Une classe de néologismes qu’on doit proscrire, ce sont les termes qu’on forge pour remplacer les locutions composées dont la langue autrefois se contentait. La recherche d’une brièveté télégraphique, qui compte les lettres et les syllabes, et qui en craint la dépense, a introduit en français beaucoup de barbarismes. Démissionner est venu remplacer donner sa démission ; impressionner a chassé faire impression. En même temps, par un effet contraire, beaucoup de mots s’allongeaient, comme si l’ancien mot, par l’usure et le frottement des siècles, n’avait plus assez de corps, et avait ◀besoin▶ d’être renforcé, ou remplacé par d’autres plus étoffés, plus tangibles. Affectionner quittait son vieux sens de donner de l’affection, pour venir remplacer aimer. Autant que possible, sans trop de pruderie, sans excès de purisme, sans tapage, avec une constante et modeste fermeté, il faut lutter contre ces influences corruptrices de la langue ; il faut tâcher de la conserver, par un emploi judicieux, éclairé, des mots que le xviie siècle et le xviiie vous ont légués, et si parfois la pensée se trouve à l’étroit dans leur vocabulaire, rafraîchir un vieux mot plutôt que d’en fabriquer un tout neuf, recourir à l’archaïsme plutôt qu’au néologisme ; mais, dans l’un et l’autre procédé, user toujours d’une extrême discrétion.
La conclusion de tout ce que je viens de dire est que l’étude de la langue, du vocabulaire est une partie essentielle de l’art d’écrire. C’en doit être la préparation et la base. Et il faut diriger les études de telle sorte que le vocabulaire dont on disposera le jour où l’on aura ◀besoin▶ d’exprimer sa pensée soit aussi ample, aussi riche que possible : l’intelligence même y trouvera son compte. La pensée en sera plus à l’aise pour se mouvoir ; elle aura plus d’agilité, plus de précision, plus d’étendue : tout mot est le signe d’une idée ; apprendre un mot, c’est acquérir la possibilité d’une idée.
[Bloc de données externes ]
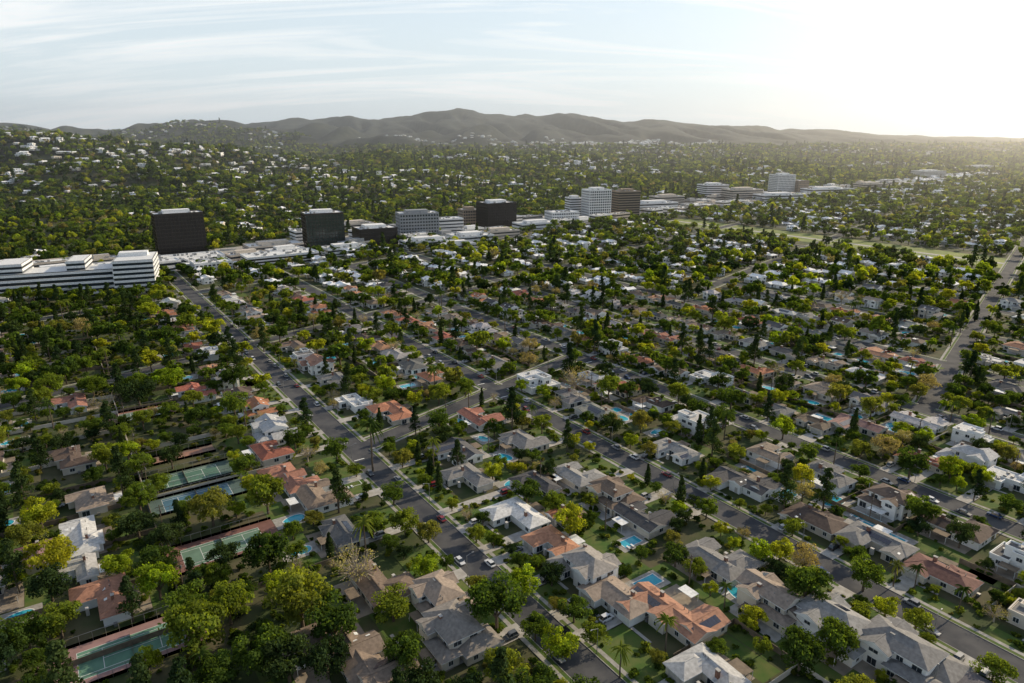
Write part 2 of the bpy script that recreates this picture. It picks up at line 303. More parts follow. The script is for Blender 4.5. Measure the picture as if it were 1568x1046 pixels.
TREE=[(460,925,'oak',17),(510,955,'oak',14),(410,850,'oak',14),(300,970,'oak',15),(350,925,'oak',13),(400,990,'oak',15),(330,1030,'oak',12),(440,1010,'dark',13),(500,1010,'dark',11),(430,900,'yel',10),(760,930,'oak',15),(800,895,'yel',10),(857,985,'yel',10),(1235,905,'oak',13),(1165,845,'yel',8),(1230,750,'pal',9),(602,752,'oak',11),(830,650,'oak',9),(880,580,'bare',16),(850,615,'bare',9),(1420,585,'pal',13),(325,500,'yel',15),(285,495,'oak',14),(370,535,'yel',13),(515,690,'oak',11),(548,870,'bare',15),(620,800,'oak',10),(60,785,'yel',13),(40,820,'oak',10),(212,760,'oak',13),(215,710,'oak',12),(195,690,'yel',10),(650,860,'yel',10),(1325,880,'oak',11),(1035,848,'oak',9),(240,860,'oak',13),(255,820,'dark',11),(160,615,'bare',14),(1355,680,'pal',13),(1410,780,'oak',11),(1215,805,'oak',8),(1200,655,'yel',11),(1490,645,'yel',11),(935,530,'oak',13),(1110,550,'yel',11),(520,540,'oak',17),(905,510,'oak',15),(1020,560,'oak',12),(835,485,'oak',14),(1020,760,'bare',7),(715,785,'bare',7),(130,555,'oak',14),(470,690,'bare',10),(1525,935,'bare',7),(40,970,'oak',12),(90,950,'oak',11),(1395,710,'oak',13),(820,960,'oak',9),(620,1000,'oak',11),(240,740,'oak',10),(1110,495,'oak',16),(1345,500,'oak',17),(1380,480,'dark',16),(1150,445,'oak',16),(730,520,'oak',15),(620,460,'oak',16),(180,505,'oak',16),(75,590,'oak',14),(290,930,'oak',13),(210,800,'dark',12),(160,700,'oak',12),
(570,700,'palm',12),(1020,985,'palm',8),(950,1020,'palm',7),(1402,890,'palm',6),(1370,885,'palm',6),(1110,920,'palm',6),(1470,925,'palm',6),(165,640,'pine',18),(185,735,'pine',17),(20,870,'pine',16),(260,545,'pine',18),(95,520,'pine',17),(890,495,'pine',18),(930,490,'cyp',13),(915,495,'cyp',14),(1480,480,'cyp',14),(1495,478,'cyp',13),(640,690,'cyp',9)]
HP=[]; OCC=[]
drv=MB(); lwn=MB(); pat=MB(); LOT=[0]
NM={'modern':'modern_house','flat':'flat_roofed_house','two':'two_storey_house','L':'ranch_house','ranch':'bungalow','U':'courtyard_house'}
def addlot(x,y,w,d,p,q,sgn,ps,me,col,hero,g):
    yaw=(YAW if sgn>0 else YAW+math.pi); fl=-1 if (not hero and g.random()<.5) else 1; ks=1 if hero else g.uniform(.9,1.1)
    put(me[1],me[0],x,y,0,yaw+(0 if hero else g.uniform(-.06,.06)),(fl*ks,ks,ks*.98),col)
    LOT[0]+=1; j=.004*(LOT[0]%5)
    c,s=math.cos(yaw),math.sin(yaw); T=lambda a,b:(x+fl*a*c-b*s,y+fl*a*s+b*c)
    L=abs(p-ps)-4.6-2.7
    def quad(m,x0,x1,y0,y1,z,k):
        f=[(*T(x0,y0),z),(*T(x1,y0),z),(*T(x1,y1),z),(*T(x0,y1),z)]; m.face(f if fl>0 else f[::-1],k)
    if L<45:
        quad(drv,-w/2+.8,-w/2+5.4,-L-2.4,-d/2+1,.21+j,'conc'); quad(drv,-w/2+5.4,w*.1+1,-d/2-1.6,-d/2-.6,.13+j,'conc')
        quad(lwn,-w/2+5.8,w/2+2,-L+.1,-d/2-1.8,.1+j,'lawn')
    quad(pat,-w*.42,w*.42,d/2-3,d/2+4,.032+j,g.choice(['patio','conc'])); quad(lwn,-w*.5-1,w*.5+1,d/2+4.1,d/2+11,.008+j,'lawn')
    OCC.append((x,y,w/2+.6,d/2+.6,yaw)); HP.append((x,y,fl))
    return T
heroxy=[S(h[0],h[1]) for h in HERO]
poolxy=[S(u,v) for u,v,_,_ in POOL]; crtxy=[S(u,v) for u,v,*_ in CRT]
for i,(u,v,st,w,d,c,wh) in enumerate(HERO):
    x,y=heroxy[i]; p,q=PQ(x,y); ps=min(PS,key=lambda a:abs(a-p)); sg=1 if p>ps else -1
    if abs(p-ps)<12+d/2: p=ps+sg*(11+d/2); x,y=W(p,q); heroxy[i]=(x,y)
    addlot(x,y,w,d,p,q,sg,ps,(house('house',i,w,d,st,bool(wh)),NM[st] if c not in TILE else 'tiled_house'),c,True,R)
NP_=[0]
def pool(x,y,kind,L,yaw):
    b=MB(); n=28; pts=[]; NP_[0]+=1
    for j in range(n):
        t=2*math.pi*j/n
        if kind=='k': r=1-.11*math.cos(2*t+.6)-.16*math.sin(t+.4)*math.sin(t); px,py=L/2*math.cos(t)*r,L*.28*math.sin(t)*(1+.3*math.cos(t))
        else: px=L/2*max(-1,min(1,1.6*math.cos(t))); py=L*.26*max(-1,min(1,1.6*math.sin(t)))
        pts.append((px,py))
    b.face([(a,c,.09) for a,c in pts],'water')
    for j in range(n):
        a,c=pts[j]; a2,c2=pts[(j+1)%n]; b.face([(a,c,.14),(a*1.09,c*1.12,.14),(a2*1.09,c2*1.12,.14),(a2,c2,.14)][::-1],'trim')
        b.face([(a,c,.07),(a2,c2,.07),(a2,c2,.14),(a,c,.14)],'trim')
    b.face([(-L*.8,-L*.5,.058),(L*.7,-L*.5,.058),(L*.7,L*.45,.058),(-L*.8,L*.45,.058)],'side')
    for a in(-.45,-.2): b.box(L*a,L*a+.6,-L*.44,-L*.44+1.8,.3,.42,'trim',bottom=True); b.box(L*a+.1,L*a+.5,-L*.43,-L*.43+.1,.06,.8,'trim')
    put('swimming_pool',b.mesh('swimming_pool'),x,y,.005*(NP_[0]%5),yaw); OCC.append((x,y,L*.75,L*.5,yaw))
for (u,v,k,L),(x,y) in zip(POOL,poolxy): pool(x,y,k,L,YAW+R.choice([0,math.pi/2]))
GA=math.atan2(N[1],N[0])
for ci_,((u,v,L,wd,cc,sc),(x,y)) in enumerate(zip(CRT,crtxy)):
    k1='court%d'%u; M[k1]=mat('court_surface',cc,.8,tuple(a*1.25 for a in cc),.3); k2=k1+'s'; M[k2]=mat('court_surround',sc,.8,tuple(a*1.25 for a in sc),.3)
    b=MB(); l,h=L/2,wd/2; b.box(-l,l,-h,h,0,.06,k2); cl,cw=11.9*min(1,L/34),min(5.5,h-1.2); b.box(-cl,cl,-cw,cw,.06,.075,k1)
    if wd>10:
        lw=.07
        for yy in (-cw,cw,-cw*.75,cw*.75): b.box(-cl,cl,yy-lw,yy+lw,.075,.085,'line')
        for xx in (-cl,cl): b.box(xx-lw,xx+lw,-cw,cw,.085,.09,'line')
        for xx in (-cl*.54,cl*.54): b.box(xx-lw,xx+lw,-cw*.75,cw*.75,.085,.09,'line')
        b.box(-cl*.54,cl*.54,-lw,lw,.085,.094,'line'); b.box(-.03,.03,-cw-.5,cw+.5,.1,1.0,'fence')
    for a in np.arange(-l,l+.1,3):
        for yy in (-h,h): b.cyl((a,yy,0),(a,yy,3),.05,.05,'metal',4)
    for yy in (-h,h): b.box(-l,l,yy-.03,yy+.03,2.9,3,'metal'); b.box(-l,l,yy-.02,yy+.02,0,1.0,'leafd')
    put('tennis_court',b.mesh('tennis_court'),x,y,.03+.005*ci_,GA); OCC.append((x,y,l+1,h+1.5,GA)); OCC.append((x,y-8,l*.8,3,GA))
far_h=[]; shr=[]; stt=[]
HA=np.array(heroxy); PA=np.array(poolxy); CA=np.array(crtxy)
for pa,pb in zip(PS[:-1],PS[1:]):
    deep=pb-pa>120
    for sg,ps in ((1,pa),(-1,pb)):
        q=qmin(pa)
        while q<qmax(pa)-10:
            lw=R.uniform(19,25)*(1.15 if deep else 1); q+=lw/2; st,w,d,me_=R.choice(TEMPL)
            if R.random()<.5 and st in('flat','modern'): st,w,d,me_=R.choice(TEMPL)
            p=ps+sg*(4.6+2.7+5.5+d/2+R.uniform(0,3)*(4 if deep else 1))
            x,y=W(p,q); q+=lw/2
            if 672<p<768: continue
            if y<60 or abs(x)>.86*y+70: continue
            if roaddist(x,y)[0]<10.5: continue
            if y<560 and R.random()<.7: stt.append(W(ps+sg*(5.8+R.uniform(0,3)),q+R.uniform(-4,4)))
            if np.min(np.hypot(HA[:,0]-x,HA[:,1]-y))<17: continue
            if np.min(np.hypot(PA[:,0]-x,PA[:,1]-y))<10: continue
            if np.min(np.hypot(CA[:,0]-x,CA[:,1]-y))<20: continue
            g=R; col=rcol(g,st)
            if y<560:
                T=addlot(x,y,w,d,p,q,sg,ps,(me_,NM[st]),col,False,g)
                rear=(pb-pa)/2-d-14
                if g.random()<.5 and y<480:
                    px,py=T(g.uniform(-4,4),d/2+min(8,max(6,rear*.5)))
                    if min(np.hypot(HA[:,0]-px,HA[:,1]-py))>14 and min(math.hypot(a-px,b-py) for a,b,_ in HP)>11 and np.min(np.hypot(CA[:,0]-px,CA[:,1]-py))>20: pool(px,py,g.choice('kkr'),g.uniform(7,9.5),YAW+g.choice([0,math.pi/2]))
                if y<420:
                    fb=MB(); LL=lw/2; dd=(pb-pa)/2-(abs(p-ps))
                    k=g.choice(['fence','wall','fence']); fb.box(-LL,LL,dd-.2,dd-.05,0,1.8,k); fb.box(-LL+.01,-LL+.14,-d*.1,dd-.21,0,1.75,k)
                    yw=YAW if sg>0 else YAW+math.pi
                    put('garden_wall' if k=='wall' else 'garden_fence',fb.mesh('garden_fence'),x,y,0,yw)
                    c,s=math.cos(yw),math.sin(yw)
                    for j in range(16):
                        a,bb=g.choice([(-LL,g.uniform(-d*.5,dd)),(g.uniform(-LL,LL),dd-.8),(g.uniform(-w/2,w/2),-d/2-1)]); shr.append((x+a*c-bb*s,y+a*s+bb*c))
            else: far_h.append((x,y,(YAW if sg>0 else YAW+math.pi)+R.uniform(-.08,.08)))
put('driveway_paving',drv.mesh('driveway')); put('lawn',lwn.mesh('lawn')); put('patio_paving',pat.mesh('patio'))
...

La lecture est le meilleur exercice par lequel on puisse enrichir son vocabulaire. Mais il ne suffit plus ici de lire des yeux, ni même de repasser des mots aux choses, des signes aux objets, il faut étudier les mots dans leurs rapports entre eux, dans leurs sens, voir ce qu’ils pourraient exprimer autant que ce qu’ils expriment, rechercher leurs origines et leurs variations, sonder leur profondeur, mesurer leur étendue, profiter en un mot de la rencontre qu’on en fait une fois, pour les connaître intimement, à fond, pour jamais.
L’étude des écrivains du xviie siècle est extrêmement féconde en résultats, pour cette connaissance de la langue que je veux aussi approfondie, aussi vaste que possible. Elle demande beaucoup de délicatesse et d’attention ; car les mots qu’on entend du premier coup, qui sont familiers à première vue, ont eu souvent des sens et des emplois qui diffèrent de leurs sens et de leurs emplois actuels par des nuances fines et presque imperceptibles : rien ne fait mieux connaître la langue française que la comparaison scrupuleuse et le discernement exact de ces différences.
Pour s’habituer à trouver vite et facilement les mots dont on a ◀besoin, pour acquérir la facilité de parler avec propriété, il sera excellent de traduire, par écrit quelquefois, souvent de vive voix, des morceaux d’auteurs anglais ou allemands. En recherchant les termes les plus justes qui répondent aux mots étrangers et aux idées des écrivains, on pénètre plus avant dans le sens des mots français, on en mesure mieux l’énergie et la vertu, et l’on en fait provision en même temps pour le jour où l’on devra exprimer ses propres pensées.
Il faut posséder assez bien sa langue, avoir dans le cerveau un dictionnaire assez complet, pour que l’intelligence puisse concevoir toutes les idées et profiter de l’expérience des siècles, accumulée et déposée dans les mots, sans être obligée de refaire pour son compte l’œuvre des sociétés primitives, où chaque pensée, lentement, péniblement conçue, aboutissait à créer son expression.